Does the band still feel good about the album format vs releasing singles?
- Britton Walker – “I think the album format from beginning to end is very much a thing that most people should be focusing on. I think that is how you make a good record. We want to make something that we want to listen too. And then we want to make something that our fans want to listen to so that they can be inspired themselves to make music at some point. To record a record, you are creating a physical and historical document of the three members of the band and the engineer in a studio that will live on forever. We wanna capture that time the best way that we can.”
What do you want your fans to get out of a live B-Boys experience?
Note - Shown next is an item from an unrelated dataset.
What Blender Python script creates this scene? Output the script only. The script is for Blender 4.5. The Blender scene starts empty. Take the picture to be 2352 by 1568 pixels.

- Britton Walker – “We just want them to have fun, because I’m having fun doing it. It’s cool to make records and stuff like that, but playing shows is the best part. I want someone to dance, which is probably the number one thing. It’s a touching moment for us as a band when a fan comes up to us and tells us that a certain lyric or feeling with the band was a touching moment for them and a good experience. And… inspire other people to start bands. It’s super easy to start a band, it’s not even that hard to be kind of good. You don’t have to be too technically skilled. Our drummer, Andrew, is really the only one that is good at playing. That’s why we keep the songs short, cause I can’t solo.”
What are B-Boys major influences?
- Britton Walker – “We like pop music, really whatever is on the radio. But, a good pop record, that is produced well…. Todd Rundgren, Talking Heads, Fugazi, Minor Threat, Curtis Mayfield, Kool Keith… A lot of African music, House, Techno, pretty much everything…. We’re banging pop-country on the radio right now as we speak. It inspires us to make better music.”
What’s next for the band, and new music or tours?
- Britton Walker – “We’re on tour in Colorado now, but I would love to do a show from Montreal all up and down the East Coast. We’re always writing, there are always songs in the bank. We’re gonna go to Europe at the end of August, try to flush out a few more songs and see where we’re at. I think we are all wanting to put out a new record ASAP. It’s a fairly long process, not the writing process that’s fairly quick, but as far as the recording, mix, and mastering that’s a 6 month process. By the time we are done with the record making process, we’ve already started the next album.
- “We always have a bunch of weird ideas that we would like to do in the future that we all joke about, but secretly at the same time want them to be reality. Ideally we would get a huge chunk of change and go to Ibiza and make a record. Get Calvin Harris in there and pump out some pop record.”